Discounted fortunes

The big names behind the retail sector are feeling a chill wind from the cooling economy. By JAMES THOMSON

By James Thomson

Retail fortunes fall

The big names behind the retail sector are feeling a chill wind from the cooling economy.

Last week we looked at Australia’s hottest sector, coal seam gas. This week it’s time to look at the coldest – retail.

New data released by Westpac and the Melbourne Institute this week revealed consumer confidence has plummeted to a 16-year low as a result of higher fuel costs, rising interest rates, poor sharemarket returns and soaring food prices.

That’s more bad news for retailers, who have already seen sales slide in the first few months of the year.

But the retail slump isn’t just being felt on the shop floor. It’s also hitting some of our best-known retailers where it hurts most – the hip pocket.

Australia’s best-known retailer is Gerry Harvey, founder and major shareholder of whitegoods giant Harvey Norman. It’s been a horror year for Gerry and his business partner and fellow Harvey Norman director, Ian Norman. The value of Gerry’s shareholding has fallen a whopping 53%, or $1.1 billion, since the start of the year, from $2.1 billion to $990 million. Ian Norman’s stake is now worth $557 million, down from $1.2 billion at the start of the year.
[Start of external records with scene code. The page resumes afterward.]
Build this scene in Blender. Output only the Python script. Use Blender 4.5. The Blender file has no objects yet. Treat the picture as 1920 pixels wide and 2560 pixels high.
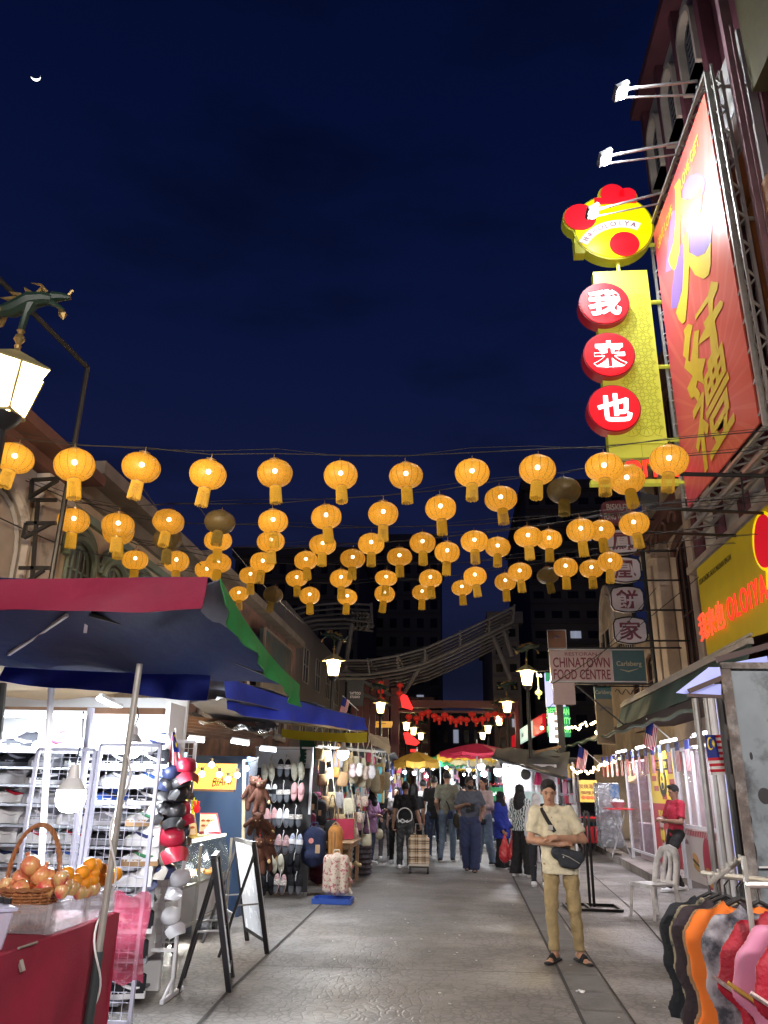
import bpy, math, random
import numpy as np
from mathutils import Vector, Matrix, Euler
R = math.radians
random.seed(7)
S = bpy.context.scene
C = S.collection
# ------------------------------------------------------------ camera
EYE = 1.62; FPX = 1910.0; PITCH = R(19.86); YAW = R(5.1); ROLL = R(1.05)
cd = bpy.data.cameras.new('camera'); cam = bpy.data.objects.new('camera', cd); C.objects.link(cam)
_f = Vector((-math.sin(YAW)*math.cos(PITCH), math.cos(YAW)*math.cos(PITCH), math.sin(PITCH)))
_r = Vector((math.cos(YAW), math.sin(YAW), 0)); _u = _r.cross(_f)
CR = math.cos(ROLL)*_r + math.sin(ROLL)*_u; CU = math.cos(ROLL)*_u - math.sin(ROLL)*_r; CF = _f
M = Matrix((CR, CU, -CF)).transposed().to_4x4(); M.translation = (0, 0, EYE)
cam.matrix_world = M
cd.sensor_fit = 'VERTICAL'; cd.sensor_height = 36.0; cd.lens = 36.0*FPX/2560; cd.clip_end = 3000; cd.clip_start = 0.05
S.camera = cam
# ------------------------------------------------------------ exposure and night sky
S.view_settings.view_transform = 'Standard'; S.view_settings.look = 'None'
S.view_settings.exposure = 0.0; S.view_settings.gamma = 1.0
W = bpy.data.worlds.new('World'); S.world = W; W.use_nodes = True
nt = W.node_tree; nt.nodes.clear()
def wn(t, **k):
    n = nt.nodes.new(t)
    for a, b in k.items(): setattr(n, a, b)
    return n
tc = wn('ShaderNodeTexCoord'); sp = wn('ShaderNodeSeparateXYZ'); rp = wn('ShaderNodeValToRGB')
nt.links.new(tc.outputs['Generated'], sp.inputs[0]); nt.links.new(sp.outputs['Z'], rp.inputs[0])
cr = rp.color_ramp; cr.elements[0].position = 0.0; cr.elements[0].color = (0.0075, 0.0095, 0.026, 1)
cr.elements[1].position = 0.86; cr.elements[1].color = (0.0012, 0.0038, 0.024, 1)
for p, c in ((0.12, (0.0085, 0.0105, 0.030, 1)), (0.32, (0.0068, 0.0100, 0.043, 1)), (0.52, (0.0036, 0.0075, 0.040, 1)), (0.72, (0.0018, 0.0048, 0.031, 1))):
    e = cr.elements.new(p); e.color = c
nz = wn('ShaderNodeTexNoise'); nz.inputs['Scale'].default_value = 3.2; nz.inputs['Detail'].default_value = 5; nz.inputs['Roughness'].default_value = .55
mp = wn('ShaderNodeMapping'); mp.inputs['Scale'].default_value = (1, 1, 3.2)
nt.links.new(tc.outputs['Generated'], mp.inputs[0]); nt.links.new(mp.outputs[0], nz.inputs[0])
r2 = wn('ShaderNodeValToRGB'); r2.color_ramp.elements[0].position = .47; r2.color_ramp.elements[0].color = (1, 1, 1, 1)
r2.color_ramp.elements[1].position = .70; r2.color_ramp.elements[1].color = (.62, .66, .6, 1)
nt.links.new(nz.outputs[0], r2.inputs[0])
mx = wn('ShaderNodeMix', data_type='RGBA', blend_type='MULTIPLY'); mx.inputs[0].default_value = 1
nt.links.new(rp.outputs[0], mx.inputs[6]); nt.links.new(r2.outputs[0], mx.inputs[7])
bg = wn('ShaderNodeBackground'); nt.links.new(mx.outputs[2], bg.inputs[0])
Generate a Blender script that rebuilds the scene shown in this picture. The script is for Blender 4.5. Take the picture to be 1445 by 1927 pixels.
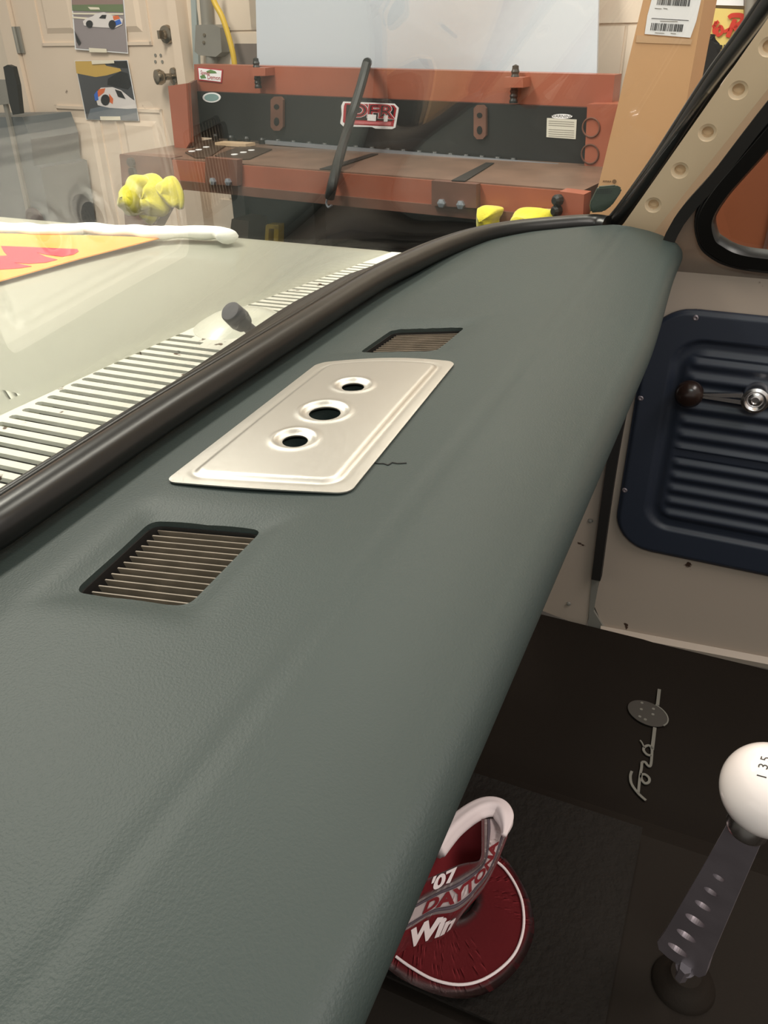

Gerry Harvey’s first wife Lynette is probably feeling a bit pessimistic too. Harvey gave her a parcel of shares in their divorce settlement, but the value of her stake has shrunk from $339 million at the start of the year to just $159 million.

Harvey said in late May that the business was actually performing quite well, but negative sentiment towards the retail sector was weighing on Harvey Norman’s share price. Unfortunately for Gerry, investor sentiment is unlikely to turn around until well after consumer confidence picks up.

Super Cheap Auto founder Reg Rowe has also had a rough year, with shares in his car accessories and hardware chain down just over 37% since January. The value of Rowe’s holding has dropped by $84.4 million from $225.3 million to around $141 million.

The poor retail environment hasn’t dulled Super Cheap Auto’s appetite for growth – in mid May the company spent $6 million to buy Victoria bicycle retailer Goldcross Cycles. Given rising petrol prices, perhaps the company is hoping any customers they lose from their car accessories store will take up pedal power.

Billabong founder Gordon Merchant’s endless summer also appears over. Since the surfwear company listed in 2000 at $2 a share, the stock has climbed steadily, breaking through $17 in late 2007. But it’s been all downhill this year. The value of Merchant’s stake has fallen by almost $100 million since the start of the year to about $360 million.

A string of profit downgrades at the bottom end of the listed retail sector have also had a devastating impact on some investors.

Women’s clothing retailer Noni B, which is majority owned by the Kindl family, issued a profit downgrade on 21 May and has watched its shares slide about 10% since then. But the shares are now down more than 45% since the start of the year, slashing the value of the Kindl family’s stake from $49.8 million to around $26 million.

Telstra’s biggest mobile phone reseller, Fone Zone, recently changed its name to Vita Group. A change of fortunes is yet to follow. The company released a profit downgrade on 6 June and also announced a “realignment” of its Fone Zone chain – that’s code for closing down the useless stores.

Vita’s share price has sunk more than 46% since the start of the year to hover around 37c. That’s bad news for husband and wife team David McMahon and Maxine Horne, the founders and joint chief executives of the company. The value of their stake has shrunk from $35.6 million to just over $19 million.

There’s little doubt that the share prices of most companies in the retail sector will be under pressure for at least the next 12 months. But retail veterans understand this industry is cyclical. They will be prepared to ride out that downturn and will even look for cheap assets that others abandon – there’s no better example of this than Solomon Lew, who is currently bidding for Just Group via his investment vehicle Premier.

Retailers and retail investors need plenty of patience and a long-term outlook.